- **Task prompt**
Quote all of the data that follows exactly as written, skipping the images.

- **Data section**
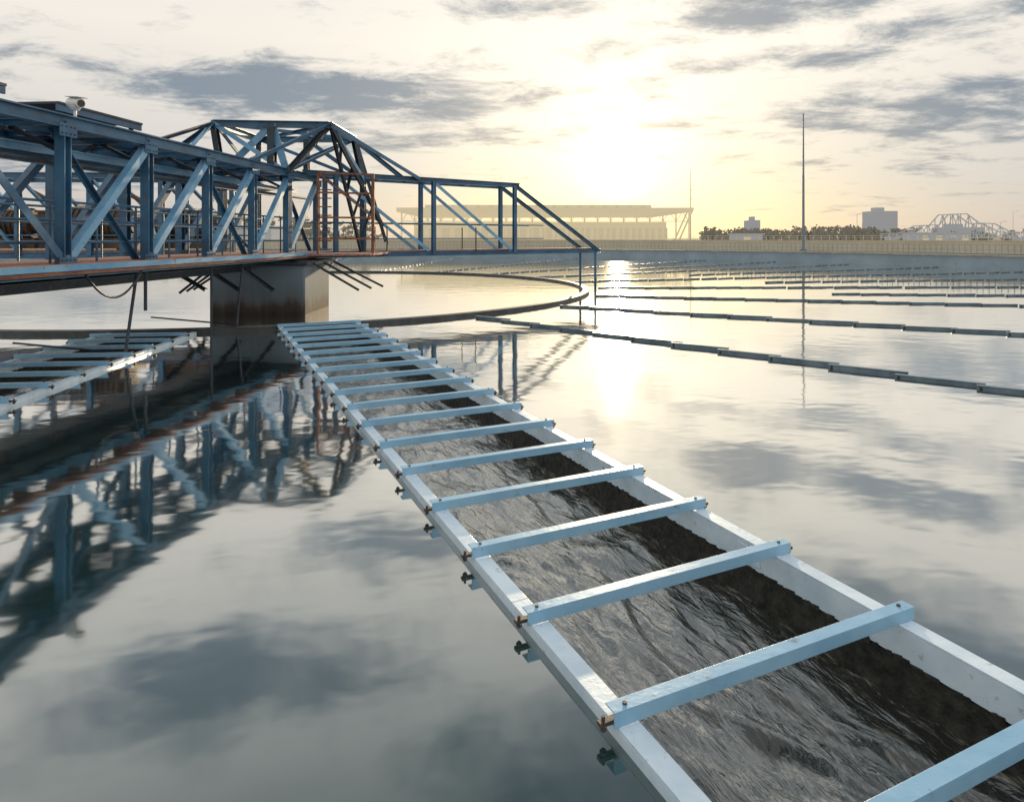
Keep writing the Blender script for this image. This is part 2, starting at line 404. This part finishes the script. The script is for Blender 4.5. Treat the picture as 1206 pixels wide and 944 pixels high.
light.Lb(T[0],P(16.44,1,zt+.1),.12,.11); blue.Lb(T[1],P(16.44,0,zt+.1),.12,.11)
dark.Lb(T[0],P(14.41,1,zt+.1),.1,.1)
blue.Lb(T[0],V((-11.2,20.0,zt+.1)),.12,.12)
# --- right arm
A0=V((-5.4,20.3,0)); ad=V((5.5,4.2,0)); an=V((-.6,.8,0))
zta=4.15
def Q(s,sd,z): return A0+ad*s+an*(.9*sd)+V((0,0,z))
for sd in (0,1):
    blue.H(Q(-.15,sd,zta),Q(1.03,sd,zta),.15,.16)
    blue.H(Q(-.15,sd,zb),Q(1.64,sd,zb),.14,.16)
    for s in (.0,.5,1.0): blue.H(Q(s,sd,zb),Q(s,sd,zta),.13,.12,up=an)
    for s in (.0,.5): light.Lb(Q(s,sd,zta-.08),Q(s+.47,sd,zb+.1),.12,.11,.013)
    for s in (.25,.75): dark.box(Q(s,sd,zb),Q(s,sd,zb+.9),.04,.04)
    blue.H(Q(1.0,sd,zta),Q(1.62,sd,zb+.02),.11,.12)
    for z in (.5,1.0): blue.cyl(Q(-.1,sd,zb+z),Q(1.2,sd,zb+z),.018,6)
    blue.cyl(Q(1.6,sd,-.4),Q(1.6,sd,zb),.05,8)
for s in (0,.25,.5,.75,1.0):
    blue.H(Q(s,0,zta),Q(s,1,zta),.09,.1); blue.H(Q(s,0,zb-.02),Q(s,1,zb-.02),.09,.1)
blue.H(Q(1.6,0,zb),Q(1.6,1,zb),.09,.1)
deck.box(Q(0,.5,zb+.1),Q(1.6,.5,zb+.1),.7,.04)
blue.H(T[2],Q(.42,1,zta),.12,.12); blue.Lb(T[1],Q(.42,0,zta),.12,.12)
dark.Lb(T[1],Q(.22,0,zb+.9),.16,.14); dark.Lb(T[2],Q(.3,1,zb+.4),.14,.14); dark.Lb(T[1],Q(.12,0,zb),.12,.12)
for k in range(5):
    u=k/5; a=T[1].lerp(Q(.22,0,zb+.9),u); b=T[1].lerp(Q(.12,0,zb),u+.1); dark.Lb(a,b,.07,.07,.01)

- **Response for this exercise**
Keep writing the Blender script for this image. This is part 2, starting at line 404. This part finishes the script. The script is for Blender 4.5. Treat the picture as 1206 pixels wide and 944 pixels high.
light.Lb(T[0],P(16.44,1,zt+.1),.12,.11); blue.Lb(T[1],P(16.44,0,zt+.1),.12,.11)
dark.Lb(T[0],P(14.41,1,zt+.1),.1,.1)
blue.Lb(T[0],V((-11.2,20.0,zt+.1)),.12,.12)
# --- right arm
A0=V((-5.4,20.3,0)); ad=V((5.5,4.2,0)); an=V((-.6,.8,0))
zta=4.15
def Q(s,sd,z): return A0+ad*s+an*(.9*sd)+V((0,0,z))
for sd in (0,1):
    blue.H(Q(-.15,sd,zta),Q(1.03,sd,zta),.15,.16)
    blue.H(Q(-.15,sd,zb),Q(1.64,sd,zb),.14,.16)
    for s in (.0,.5,1.0): blue.H(Q(s,sd,zb),Q(s,sd,zta),.13,.12,up=an)
    for s in (.0,.5): light.Lb(Q(s,sd,zta-.08),Q(s+.47,sd,zb+.1),.12,.11,.013)
    for s in (.25,.75): dark.box(Q(s,sd,zb),Q(s,sd,zb+.9),.04,.04)
    blue.H(Q(1.0,sd,zta),Q(1.62,sd,zb+.02),.11,.12)
    for z in (.5,1.0): blue.cyl(Q(-.1,sd,zb+z),Q(1.2,sd,zb+z),.018,6)
    blue.cyl(Q(1.6,sd,-.4),Q(1.6,sd,zb),.05,8)
for s in (0,.25,.5,.75,1.0):
    blue.H(Q(s,0,zta),Q(s,1,zta),.09,.1); blue.H(Q(s,0,zb-.02),Q(s,1,zb-.02),.09,.1)
blue.H(Q(1.6,0,zb),Q(1.6,1,zb),.09,.1)
deck.box(Q(0,.5,zb+.1),Q(1.6,.5,zb+.1),.7,.04)
blue.H(T[2],Q(.42,1,zta),.12,.12); blue.Lb(T[1],Q(.42,0,zta),.12,.12)
dark.Lb(T[1],Q(.22,0,zb+.9),.16,.14); dark.Lb(T[2],Q(.3,1,zb+.4),.14,.14); dark.Lb(T[1],Q(.12,0,zb),.12,.12)
for k in range(5):
    u=k/5; a=T[1].lerp(Q(.22,0,zb+.9),u); b=T[1].lerp(Q(.12,0,zb),u+.1); dark.Lb(a,b,.07,.07,.01)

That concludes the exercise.